**Short problem**
Omit any picture, and return the remaining data exactly as written.

**Recorded data**

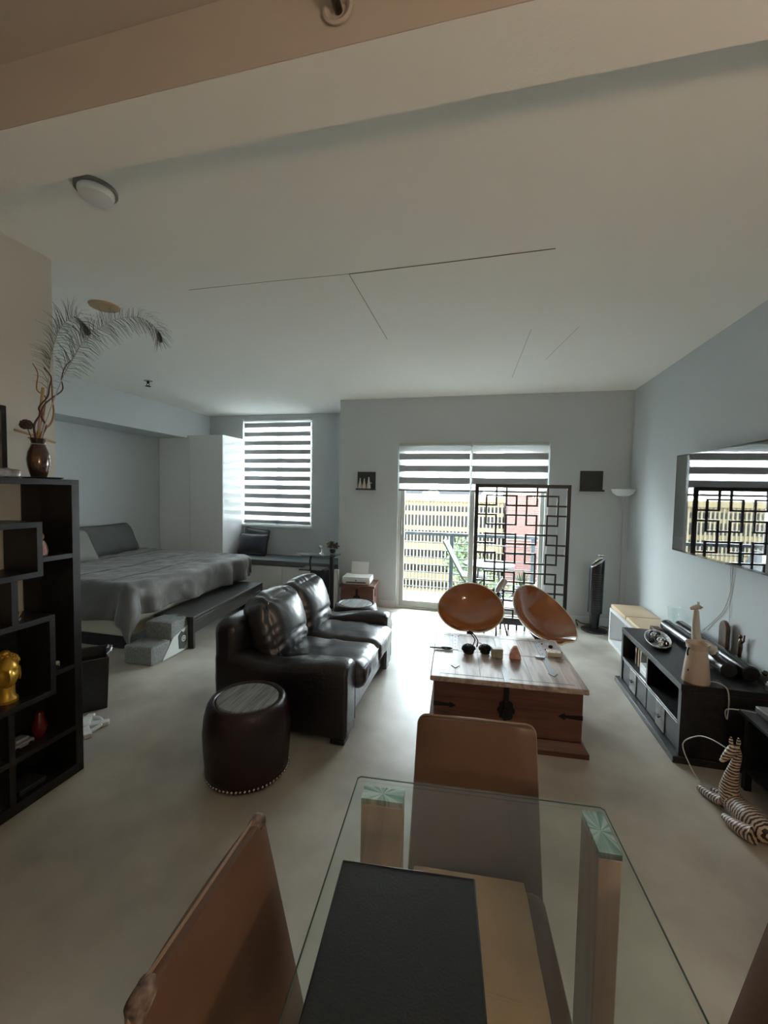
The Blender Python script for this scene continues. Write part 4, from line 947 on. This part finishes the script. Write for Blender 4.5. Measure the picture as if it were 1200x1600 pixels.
xc = lambda c: fw/2+c*cx_
def runs(seg, fixed):
    ks = sorted(v for f, v in seg if f == fixed); out = []
    for k in ks:
        if out and out[-1][1] == k: out[-1][1] = k+1
        else: out.append([k, k+1])
    return out
for r in sorted({f for f, _ in hseg}):
    for a, b in runs(hseg, r): m.b(xc(a)-bw if a else fw, xc(b)+bw if b < 9 else Ws-fw, -.009, .009, zc(r)-bw, zc(r)+bw)
for c in sorted({f for f, _ in vseg}):
    for a, b in runs(vseg, c): m.b(xc(c)-bw, xc(c)+bw, -.0085, .0085, max(zc(b)-bw, .135), zc(a)+bw if a else zt-fw)
for x in [k*.085+.06 for k in range(10)]: m.b(x-bw, x+bw, -.008, .008, .0, .06)
m.build('lattice', 'black_plastic', t, smooth=False)
# telescope on its small tripod
t = thing('telescope', 'small silver telescope on a black tripod before the lattice screen', 'telescope', (.19, 4.42, 0), 0)
d0 = Vector((.55, .2, .8)).normalized(); cc = Vector((.0, 0, .52))
MB().tube([cc-d0*.05, cc-d0*.02, cc+d0*.03, cc+d0*.11], [.018, .028, .036, .036], 18).build('barrel', 'silver', t)
MB().ball((-.02, 0, .44), .03).tube([(-.02, 0, .44), (0, 0, .48)], .018).tube([(.03, 0, .45), (.05, 0, .40), (.03, 0, .36)], .009).build('mount', 'black_plastic', t)
for a in (0.5, 2.6, 4.7): MB().tube([(-.02, 0, .43), (-.02+.14*math.cos(a), .14*math.sin(a), .005)], .008, 8).build('leg', 'black_plastic', t)

# ================================================================== FAN, FLOOR LAMP, WALL SHELVES
t = thing('tower_fan', 'black tower fan with slanted chrome top beside the floor lamp', 'fan', (1.245, 4.96, 0), 0)
MB().lathe([(0, 0), (.135, 0), (.135, .012), (.11, .022), (.03, .03), (0, .03)], n=40).build('base', 'black_plastic', t)
MB().lathe([(.045, .03), (.05, .12), (.062, .23)], n=24).build('neck', 'fan', t)
m = MB(); N = 28; rings = []
for z_, sl in ((.20, 0), (.24, 0), (.5, 0), (.70, 0), (.755, 1)):
    rings.append([m.bm.verts.new((.075*math.cos(2*PI*k/N)+.012*(z_-.2), .07*math.sin(2*PI*k/N), z_+(.055*math.cos(2*PI*k/N)*sl))) for k in range(N)])
for A_, B_ in zip(rings, rings[1:]):
    for k in range(N): m.bm.faces.new([A_[k], A_[(k+1) % N], B_[(k+1) % N], B_[k]])
m.bm.faces.new(rings[0][::-1]); m.bm.faces.new(rings[-1]); m.build('housing', 'fan', t)
MB().tube([(.0066+.068*math.cos(2*PI*k/N), .063*math.sin(2*PI*k/N), .765+.055*math.cos(2*PI*k/N)) for k in range(N)], .012, 8, closed=True).build('chrome_ring', 'chrome', t)
MB().ball((.04, 0, .845), (.035, .03, .018)).build('dial', 'chrome', t)
m = MB()
for k in range(16): m.b(-.035, .045, -.0745, -.062, .26+k*.025, .264+k*.025)
m.build('grille', 'black_plastic', t)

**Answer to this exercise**
The Blender Python script for this scene continues. Write part 4, from line 947 on. This part finishes the script. Write for Blender 4.5. Measure the picture as if it were 1200x1600 pixels.
xc = lambda c: fw/2+c*cx_
def runs(seg, fixed):
    ks = sorted(v for f, v in seg if f == fixed); out = []
    for k in ks:
        if out and out[-1][1] == k: out[-1][1] = k+1
        else: out.append([k, k+1])
    return out
for r in sorted({f for f, _ in hseg}):
    for a, b in runs(hseg, r): m.b(xc(a)-bw if a else fw, xc(b)+bw if b < 9 else Ws-fw, -.009, .009, zc(r)-bw, zc(r)+bw)
for c in sorted({f for f, _ in vseg}):
    for a, b in runs(vseg, c): m.b(xc(c)-bw, xc(c)+bw, -.0085, .0085, max(zc(b)-bw, .135), zc(a)+bw if a else zt-fw)
for x in [k*.085+.06 for k in range(10)]: m.b(x-bw, x+bw, -.008, .008, .0, .06)
m.build('lattice', 'black_plastic', t, smooth=False)
# telescope on its small tripod
t = thing('telescope', 'small silver telescope on a black tripod before the lattice screen', 'telescope', (.19, 4.42, 0), 0)
d0 = Vector((.55, .2, .8)).normalized(); cc = Vector((.0, 0, .52))
MB().tube([cc-d0*.05, cc-d0*.02, cc+d0*.03, cc+d0*.11], [.018, .028, .036, .036], 18).build('barrel', 'silver', t)
MB().ball((-.02, 0, .44), .03).tube([(-.02, 0, .44), (0, 0, .48)], .018).tube([(.03, 0, .45), (.05, 0, .40), (.03, 0, .36)], .009).build('mount', 'black_plastic', t)
for a in (0.5, 2.6, 4.7): MB().tube([(-.02, 0, .43), (-.02+.14*math.cos(a), .14*math.sin(a), .005)], .008, 8).build('leg', 'black_plastic', t)

# ================================================================== FAN, FLOOR LAMP, WALL SHELVES
t = thing('tower_fan', 'black tower fan with slanted chrome top beside the floor lamp', 'fan', (1.245, 4.96, 0), 0)
MB().lathe([(0, 0), (.135, 0), (.135, .012), (.11, .022), (.03, .03), (0, .03)], n=40).build('base', 'black_plastic', t)
MB().lathe([(.045, .03), (.05, .12), (.062, .23)], n=24).build('neck', 'fan', t)
m = MB(); N = 28; rings = []
for z_, sl in ((.20, 0), (.24, 0), (.5, 0), (.70, 0), (.755, 1)):
    rings.append([m.bm.verts.new((.075*math.cos(2*PI*k/N)+.012*(z_-.2), .07*math.sin(2*PI*k/N), z_+(.055*math.cos(2*PI*k/N)*sl))) for k in range(N)])
for A_, B_ in zip(rings, rings[1:]):
    for k in range(N): m.bm.faces.new([A_[k], A_[(k+1) % N], B_[(k+1) % N], B_[k]])
m.bm.faces.new(rings[0][::-1]); m.bm.faces.new(rings[-1]); m.build('housing', 'fan', t)
MB().tube([(.0066+.068*math.cos(2*PI*k/N), .063*math.sin(2*PI*k/N), .765+.055*math.cos(2*PI*k/N)) for k in range(N)], .012, 8, closed=True).build('chrome_ring', 'chrome', t)
MB().ball((.04, 0, .845), (.035, .03, .018)).build('dial', 'chrome', t)
m = MB()
for k in range(16): m.b(-.035, .045, -.0745, -.062, .26+k*.025, .264+k*.025)
m.build('grille', 'black_plastic', t)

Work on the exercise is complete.